When I was 12, 13, 14, 15, 16 … you get the picture, I lived down the street from Bashford Manor Mall. When I had $5 dollars, I took that money and walked from my apartment complex, up the street and to the mall, where I knew I could play games in the arcade damn near all day.
When I was 12, my mother was nervous about letting my sister and me go to the mall alone. After all, we lived in the area where Ann Gottlieb disappeared. It was a scary time for parents, but my mother knew that we were young and interpersonal relations that we learned out of her eyesight were just as important, if not more, than the ones she taught us while we were under her gaze. She knew that we’d make mistakes, get harassed by mall “cops” and maybe come home a little too late, but she trusted us to use our best judgment and behave.
As we grew, we branched our experiences to the other area malls, Jefferson Mall and Mall St. Matthews in particular. We rode the 58-circulator bus and took our allowance and my babysitting money to spend in each of them.

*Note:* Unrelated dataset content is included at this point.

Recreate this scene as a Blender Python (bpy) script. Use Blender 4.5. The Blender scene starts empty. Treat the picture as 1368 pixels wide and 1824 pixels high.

Let’s stop here. Since the 1950s when teens began working and having money that was theirs to spend, the economic power of the teenager has been major. During the ’80s every movie made for teens involved hanging out at the malls. The teenager is not just a nuisance. The teenager is economically integral, especially to mall culture.
When the recent “Brawl at the Mall” happened in St. Matthews, the police inflated the number of children involved and followed through by pointing their fingers at parents and the lack of parental supervision — the oldest and worst excuse. Some kids had a fight at the mall (kids sometimes fight), and some other kids ran to watch. These were, at the time, African American children. Just a month before, two white kids had a fight during Black Friday, and it was just an unfortunate event.
So the police have decided that they will institute (I’m really trying to refrain from laughing) a policy to monitor the ages of kids who go into the mall and come from the mall and what time these young people can be at the mall unsupervised. Remember we are talking about the people who are the economic backbone of the mall and therefore the economic health of St. Matthews and the entire East End retail culture.
This is terrible policy. It sets up several very bad scenarios.
This policy gives police officers the opportunity to decide who they feel is underage, despite the fact that 16 year olds work in the mall. This is a hassle to both the young workers and the businesses that employ them.
It will inevitably promote profiling, and African American young people will suffer the most, especially if they don’t show up with mommy or daddy’s credit card.
The harassment of youth will only cause these children to seek their entertainment elsewhere and eventually drive them to spend their hard earned or gifted cash elsewhere. The culture of a mall depends upon the cash of the adolescent. Last year, teens spent nearly 260 billion dollars. That is significant. The annual income of United States teenagers is over 90 billion dollars.
I am a parent and hope that when my son grows, he will have the freedom to be a teen and to experience life the way that teenagers do, including all of the mistakes, disagreements, petty mischief and silliness that make being a kid fun. I do hope he is kind and that he mostly behaves wherever he is, but I don’t hold him to a standard that is unrealistic and I know that I can’t put restrictions on him that are equally unrealistic.
I hope that the mayor of St. Matthews, the police department and the governing body of the East End malls get realistic and realize where the bread and butter of their economy lies. It isn’t the car dealerships, though many of those cars are purchased for kids. It isn’t the restaurants. Chain restaurants are an outcrop of similarly packaged stores. The teenager is the support for all of these systems. Without their spending power, there is no mall, no economic stability and no reason for the St. Matthews police to have as many officers. Lose the teen and create an economic wasteland of Dollar Trees and Pic Pac stores. Old people really like those.